• [What the task asks] Gather every line holding the string "from".

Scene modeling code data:
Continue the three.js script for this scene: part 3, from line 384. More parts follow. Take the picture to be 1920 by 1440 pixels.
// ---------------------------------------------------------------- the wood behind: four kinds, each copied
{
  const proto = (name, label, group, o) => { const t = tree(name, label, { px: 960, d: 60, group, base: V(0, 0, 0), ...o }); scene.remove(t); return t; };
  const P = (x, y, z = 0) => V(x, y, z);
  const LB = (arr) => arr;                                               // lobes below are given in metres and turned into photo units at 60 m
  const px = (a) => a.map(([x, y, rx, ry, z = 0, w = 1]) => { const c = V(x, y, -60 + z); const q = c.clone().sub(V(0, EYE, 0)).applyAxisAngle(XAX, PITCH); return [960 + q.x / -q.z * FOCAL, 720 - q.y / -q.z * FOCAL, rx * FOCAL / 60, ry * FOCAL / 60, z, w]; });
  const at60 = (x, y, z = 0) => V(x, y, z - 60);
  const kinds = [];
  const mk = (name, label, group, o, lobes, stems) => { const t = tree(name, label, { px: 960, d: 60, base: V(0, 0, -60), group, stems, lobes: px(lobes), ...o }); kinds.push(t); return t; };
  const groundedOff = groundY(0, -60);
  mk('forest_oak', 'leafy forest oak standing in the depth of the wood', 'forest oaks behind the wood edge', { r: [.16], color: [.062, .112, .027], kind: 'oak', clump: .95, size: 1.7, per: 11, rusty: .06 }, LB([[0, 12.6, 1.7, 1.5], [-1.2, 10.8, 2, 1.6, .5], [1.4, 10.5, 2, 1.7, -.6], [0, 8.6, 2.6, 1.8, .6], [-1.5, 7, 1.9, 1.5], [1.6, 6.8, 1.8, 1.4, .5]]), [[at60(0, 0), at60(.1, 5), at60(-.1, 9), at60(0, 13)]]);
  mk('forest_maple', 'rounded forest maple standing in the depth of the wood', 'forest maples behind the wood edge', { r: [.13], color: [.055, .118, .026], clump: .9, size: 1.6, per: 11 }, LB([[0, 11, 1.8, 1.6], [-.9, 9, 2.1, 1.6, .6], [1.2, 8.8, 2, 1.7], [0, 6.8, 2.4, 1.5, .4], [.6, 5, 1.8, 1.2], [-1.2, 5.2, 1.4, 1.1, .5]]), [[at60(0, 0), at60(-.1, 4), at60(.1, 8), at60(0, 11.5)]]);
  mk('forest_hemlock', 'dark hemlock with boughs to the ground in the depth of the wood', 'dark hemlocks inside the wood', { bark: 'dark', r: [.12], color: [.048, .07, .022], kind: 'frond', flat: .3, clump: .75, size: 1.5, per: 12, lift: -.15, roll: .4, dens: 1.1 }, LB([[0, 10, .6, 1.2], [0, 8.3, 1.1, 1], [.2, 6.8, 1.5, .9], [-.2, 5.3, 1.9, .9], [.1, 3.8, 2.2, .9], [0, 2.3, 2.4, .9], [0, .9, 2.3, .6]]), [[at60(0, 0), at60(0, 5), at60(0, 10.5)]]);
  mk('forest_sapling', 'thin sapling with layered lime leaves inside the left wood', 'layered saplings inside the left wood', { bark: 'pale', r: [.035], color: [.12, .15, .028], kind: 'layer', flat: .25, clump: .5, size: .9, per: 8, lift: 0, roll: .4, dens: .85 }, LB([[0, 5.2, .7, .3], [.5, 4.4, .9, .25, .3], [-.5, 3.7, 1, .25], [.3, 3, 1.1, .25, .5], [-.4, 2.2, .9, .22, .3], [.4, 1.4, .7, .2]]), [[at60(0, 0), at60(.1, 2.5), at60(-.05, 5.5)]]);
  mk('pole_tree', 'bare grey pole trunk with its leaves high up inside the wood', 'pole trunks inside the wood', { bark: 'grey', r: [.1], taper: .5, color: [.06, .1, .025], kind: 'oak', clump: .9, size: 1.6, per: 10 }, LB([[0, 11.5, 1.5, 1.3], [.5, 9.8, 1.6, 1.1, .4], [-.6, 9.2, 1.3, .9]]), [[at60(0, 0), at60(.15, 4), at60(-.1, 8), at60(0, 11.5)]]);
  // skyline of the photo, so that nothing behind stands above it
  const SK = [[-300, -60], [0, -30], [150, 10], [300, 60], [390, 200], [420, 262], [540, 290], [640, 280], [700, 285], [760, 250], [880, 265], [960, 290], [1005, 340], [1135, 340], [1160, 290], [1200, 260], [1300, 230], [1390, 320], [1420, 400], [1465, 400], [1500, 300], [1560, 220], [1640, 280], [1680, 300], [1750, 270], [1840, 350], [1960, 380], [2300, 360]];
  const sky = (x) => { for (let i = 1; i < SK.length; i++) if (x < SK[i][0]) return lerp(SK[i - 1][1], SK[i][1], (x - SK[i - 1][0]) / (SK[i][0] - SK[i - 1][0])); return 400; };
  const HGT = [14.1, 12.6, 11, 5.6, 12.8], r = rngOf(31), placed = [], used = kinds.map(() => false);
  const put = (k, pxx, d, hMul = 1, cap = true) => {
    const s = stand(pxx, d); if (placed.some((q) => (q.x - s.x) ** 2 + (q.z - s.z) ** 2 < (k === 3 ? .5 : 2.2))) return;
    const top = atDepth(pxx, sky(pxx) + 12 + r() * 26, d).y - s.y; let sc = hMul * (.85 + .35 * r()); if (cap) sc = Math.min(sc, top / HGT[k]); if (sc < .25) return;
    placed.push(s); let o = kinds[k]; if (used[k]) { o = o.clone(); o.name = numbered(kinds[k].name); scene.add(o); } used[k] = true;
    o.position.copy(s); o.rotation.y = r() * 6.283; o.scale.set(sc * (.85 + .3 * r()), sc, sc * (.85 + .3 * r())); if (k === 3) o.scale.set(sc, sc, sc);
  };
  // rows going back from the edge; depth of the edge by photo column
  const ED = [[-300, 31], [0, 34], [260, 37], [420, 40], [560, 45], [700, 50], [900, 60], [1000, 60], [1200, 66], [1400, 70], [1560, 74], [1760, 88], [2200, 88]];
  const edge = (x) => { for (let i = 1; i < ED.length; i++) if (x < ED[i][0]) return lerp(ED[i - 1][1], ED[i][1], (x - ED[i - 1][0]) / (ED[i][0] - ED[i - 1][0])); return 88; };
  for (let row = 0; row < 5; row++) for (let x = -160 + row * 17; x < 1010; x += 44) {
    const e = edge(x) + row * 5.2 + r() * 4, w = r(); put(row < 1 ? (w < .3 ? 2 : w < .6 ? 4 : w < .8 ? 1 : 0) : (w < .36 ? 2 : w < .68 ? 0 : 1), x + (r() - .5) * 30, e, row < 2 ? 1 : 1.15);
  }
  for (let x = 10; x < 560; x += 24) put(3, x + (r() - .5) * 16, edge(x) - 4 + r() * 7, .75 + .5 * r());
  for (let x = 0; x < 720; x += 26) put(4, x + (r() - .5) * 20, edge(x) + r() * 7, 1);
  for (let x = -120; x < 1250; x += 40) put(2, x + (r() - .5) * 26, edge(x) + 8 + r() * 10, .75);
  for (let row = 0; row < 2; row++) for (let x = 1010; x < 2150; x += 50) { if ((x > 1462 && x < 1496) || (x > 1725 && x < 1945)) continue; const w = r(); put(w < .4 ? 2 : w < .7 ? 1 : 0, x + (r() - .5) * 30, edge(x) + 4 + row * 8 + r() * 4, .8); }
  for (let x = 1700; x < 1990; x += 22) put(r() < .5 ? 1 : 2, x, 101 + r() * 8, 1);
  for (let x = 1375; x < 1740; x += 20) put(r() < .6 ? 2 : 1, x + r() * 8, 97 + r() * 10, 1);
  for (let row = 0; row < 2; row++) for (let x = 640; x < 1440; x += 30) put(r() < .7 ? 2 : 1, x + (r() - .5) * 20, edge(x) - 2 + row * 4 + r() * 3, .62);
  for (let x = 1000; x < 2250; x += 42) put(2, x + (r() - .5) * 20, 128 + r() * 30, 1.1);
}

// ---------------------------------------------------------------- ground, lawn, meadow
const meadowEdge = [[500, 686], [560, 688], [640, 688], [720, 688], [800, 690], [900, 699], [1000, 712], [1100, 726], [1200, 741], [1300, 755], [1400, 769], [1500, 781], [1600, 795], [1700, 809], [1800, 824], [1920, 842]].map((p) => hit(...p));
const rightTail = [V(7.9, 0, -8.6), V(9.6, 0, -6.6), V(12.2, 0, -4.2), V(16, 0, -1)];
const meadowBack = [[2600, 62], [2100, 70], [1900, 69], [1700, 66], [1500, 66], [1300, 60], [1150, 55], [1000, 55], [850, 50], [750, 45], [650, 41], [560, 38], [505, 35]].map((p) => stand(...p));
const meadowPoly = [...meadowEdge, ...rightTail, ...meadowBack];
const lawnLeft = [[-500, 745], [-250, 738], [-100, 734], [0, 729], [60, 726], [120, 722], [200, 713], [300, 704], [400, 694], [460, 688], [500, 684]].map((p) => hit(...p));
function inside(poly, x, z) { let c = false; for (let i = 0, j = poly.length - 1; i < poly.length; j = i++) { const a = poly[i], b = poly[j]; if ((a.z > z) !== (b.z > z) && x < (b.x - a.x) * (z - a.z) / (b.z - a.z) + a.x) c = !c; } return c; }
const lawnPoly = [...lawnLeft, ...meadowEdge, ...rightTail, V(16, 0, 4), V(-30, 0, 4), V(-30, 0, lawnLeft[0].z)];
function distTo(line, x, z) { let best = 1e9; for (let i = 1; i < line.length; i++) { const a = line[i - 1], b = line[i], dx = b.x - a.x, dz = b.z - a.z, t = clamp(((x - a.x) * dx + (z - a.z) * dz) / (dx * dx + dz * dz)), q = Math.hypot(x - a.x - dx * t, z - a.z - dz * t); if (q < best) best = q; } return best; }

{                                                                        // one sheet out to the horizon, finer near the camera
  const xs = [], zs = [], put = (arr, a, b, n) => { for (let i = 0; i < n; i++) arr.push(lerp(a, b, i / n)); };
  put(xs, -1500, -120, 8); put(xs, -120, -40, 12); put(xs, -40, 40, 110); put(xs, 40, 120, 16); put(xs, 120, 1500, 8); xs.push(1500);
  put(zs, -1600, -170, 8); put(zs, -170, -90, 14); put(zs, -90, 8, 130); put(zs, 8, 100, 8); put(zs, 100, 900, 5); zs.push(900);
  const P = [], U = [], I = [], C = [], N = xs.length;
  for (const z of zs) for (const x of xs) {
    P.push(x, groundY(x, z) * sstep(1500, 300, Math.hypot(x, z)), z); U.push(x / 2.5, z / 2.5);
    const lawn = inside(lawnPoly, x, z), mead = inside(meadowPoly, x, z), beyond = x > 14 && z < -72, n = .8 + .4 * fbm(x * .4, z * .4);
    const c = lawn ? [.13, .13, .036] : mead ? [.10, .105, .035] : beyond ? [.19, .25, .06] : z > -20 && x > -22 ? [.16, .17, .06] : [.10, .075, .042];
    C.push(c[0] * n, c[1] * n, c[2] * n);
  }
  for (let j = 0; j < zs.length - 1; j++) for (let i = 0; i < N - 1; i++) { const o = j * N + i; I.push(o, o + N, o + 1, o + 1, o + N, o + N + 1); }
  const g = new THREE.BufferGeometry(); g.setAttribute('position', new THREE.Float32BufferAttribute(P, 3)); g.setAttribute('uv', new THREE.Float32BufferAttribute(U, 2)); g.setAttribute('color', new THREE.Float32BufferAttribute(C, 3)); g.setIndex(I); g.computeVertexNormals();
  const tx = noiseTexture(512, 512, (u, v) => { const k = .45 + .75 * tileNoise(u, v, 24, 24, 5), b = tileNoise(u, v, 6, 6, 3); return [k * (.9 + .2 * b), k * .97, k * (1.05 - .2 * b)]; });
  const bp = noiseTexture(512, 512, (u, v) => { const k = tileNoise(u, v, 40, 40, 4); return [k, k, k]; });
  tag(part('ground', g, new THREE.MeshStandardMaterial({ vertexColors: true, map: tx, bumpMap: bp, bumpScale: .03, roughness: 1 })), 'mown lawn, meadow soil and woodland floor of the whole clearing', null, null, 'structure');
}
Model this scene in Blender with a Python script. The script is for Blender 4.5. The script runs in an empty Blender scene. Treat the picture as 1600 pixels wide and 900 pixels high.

• [Worked answer]
Continue the three.js script for this scene: part 3, from line 384. More parts follow. Take the picture to be 1920 by 1440 pixels.
  // rows going back from the edge; depth of the edge by photo column